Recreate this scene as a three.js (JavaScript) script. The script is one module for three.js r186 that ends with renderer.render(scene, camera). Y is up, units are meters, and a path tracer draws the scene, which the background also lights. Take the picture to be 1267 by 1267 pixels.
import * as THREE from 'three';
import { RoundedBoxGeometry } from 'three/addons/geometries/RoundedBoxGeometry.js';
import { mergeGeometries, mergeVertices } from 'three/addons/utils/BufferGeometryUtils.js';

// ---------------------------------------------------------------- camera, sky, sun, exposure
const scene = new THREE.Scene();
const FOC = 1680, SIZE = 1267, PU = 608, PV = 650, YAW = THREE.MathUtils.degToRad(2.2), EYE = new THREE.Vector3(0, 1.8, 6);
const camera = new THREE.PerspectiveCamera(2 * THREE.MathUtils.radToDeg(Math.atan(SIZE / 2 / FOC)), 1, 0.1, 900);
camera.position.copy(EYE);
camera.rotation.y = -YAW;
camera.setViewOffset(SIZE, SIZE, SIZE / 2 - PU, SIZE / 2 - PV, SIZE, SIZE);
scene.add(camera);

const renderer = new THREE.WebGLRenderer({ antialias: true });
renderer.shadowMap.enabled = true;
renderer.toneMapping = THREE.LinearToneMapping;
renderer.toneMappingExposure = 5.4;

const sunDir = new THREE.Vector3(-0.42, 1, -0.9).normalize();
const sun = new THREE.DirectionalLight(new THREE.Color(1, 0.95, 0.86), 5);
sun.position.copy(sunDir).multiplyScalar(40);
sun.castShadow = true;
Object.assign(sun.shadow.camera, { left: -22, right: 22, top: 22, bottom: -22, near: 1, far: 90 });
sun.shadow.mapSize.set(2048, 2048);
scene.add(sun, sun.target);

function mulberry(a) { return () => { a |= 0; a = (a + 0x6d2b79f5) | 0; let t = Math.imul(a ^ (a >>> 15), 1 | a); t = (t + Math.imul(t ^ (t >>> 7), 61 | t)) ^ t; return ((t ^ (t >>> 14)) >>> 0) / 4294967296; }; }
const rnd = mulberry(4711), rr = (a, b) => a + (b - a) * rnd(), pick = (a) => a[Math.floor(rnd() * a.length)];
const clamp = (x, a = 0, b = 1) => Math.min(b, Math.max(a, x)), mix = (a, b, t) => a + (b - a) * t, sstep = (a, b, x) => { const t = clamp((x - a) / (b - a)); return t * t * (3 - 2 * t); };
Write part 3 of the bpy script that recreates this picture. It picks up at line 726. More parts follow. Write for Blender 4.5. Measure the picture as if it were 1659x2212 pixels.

### Exercise description
Extract the whole listing, character for character.

### Response to the task
Recreate this scene as a three.js (JavaScript) script. The script is one module for three.js r186 that ends with renderer.render(scene, camera). Y is up, units are meters, and a path tracer draws the scene, which the background also lights. Take the picture to be 1267 by 1267 pixels.
import * as THREE from 'three';
import { RoundedBoxGeometry } from 'three/addons/geometries/RoundedBoxGeometry.js';
import { mergeGeometries, mergeVertices } from 'three/addons/utils/BufferGeometryUtils.js';

// ---------------------------------------------------------------- camera, sky, sun, exposure
const scene = new THREE.Scene();
const FOC = 1680, SIZE = 1267, PU = 608, PV = 650, YAW = THREE.MathUtils.degToRad(2.2), EYE = new THREE.Vector3(0, 1.8, 6);
const camera = new THREE.PerspectiveCamera(2 * THREE.MathUtils.radToDeg(Math.atan(SIZE / 2 / FOC)), 1, 0.1, 900);
camera.position.copy(EYE);
camera.rotation.y = -YAW;
camera.setViewOffset(SIZE, SIZE, SIZE / 2 - PU, SIZE / 2 - PV, SIZE, SIZE);
scene.add(camera);

const renderer = new THREE.WebGLRenderer({ antialias: true });
renderer.shadowMap.enabled = true;
renderer.toneMapping = THREE.LinearToneMapping;
renderer.toneMappingExposure = 5.4;

const sunDir = new THREE.Vector3(-0.42, 1, -0.9).normalize();
const sun = new THREE.DirectionalLight(new THREE.Color(1, 0.95, 0.86), 5);
sun.position.copy(sunDir).multiplyScalar(40);
sun.castShadow = true;
Object.assign(sun.shadow.camera, { left: -22, right: 22, top: 22, bottom: -22, near: 1, far: 90 });
sun.shadow.mapSize.set(2048, 2048);
scene.add(sun, sun.target);

function mulberry(a) { return () => { a |= 0; a = (a + 0x6d2b79f5) | 0; let t = Math.imul(a ^ (a >>> 15), 1 | a); t = (t + Math.imul(t ^ (t >>> 7), 61 | t)) ^ t; return ((t ^ (t >>> 14)) >>> 0) / 4294967296; }; }
const rnd = mulberry(4711), rr = (a, b) => a + (b - a) * rnd(), pick = (a) => a[Math.floor(rnd() * a.length)];
const clamp = (x, a = 0, b = 1) => Math.min(b, Math.max(a, x)), mix = (a, b, t) => a + (b - a) * t, sstep = (a, b, x) => { const t = clamp((x - a) / (b - a)); return t * t * (3 - 2 * t); };
Write part 3 of the bpy script that recreates this picture. It picks up at line 726. More parts follow. Write for Blender 4.5. Measure the picture as if it were 1659x2212 pixels.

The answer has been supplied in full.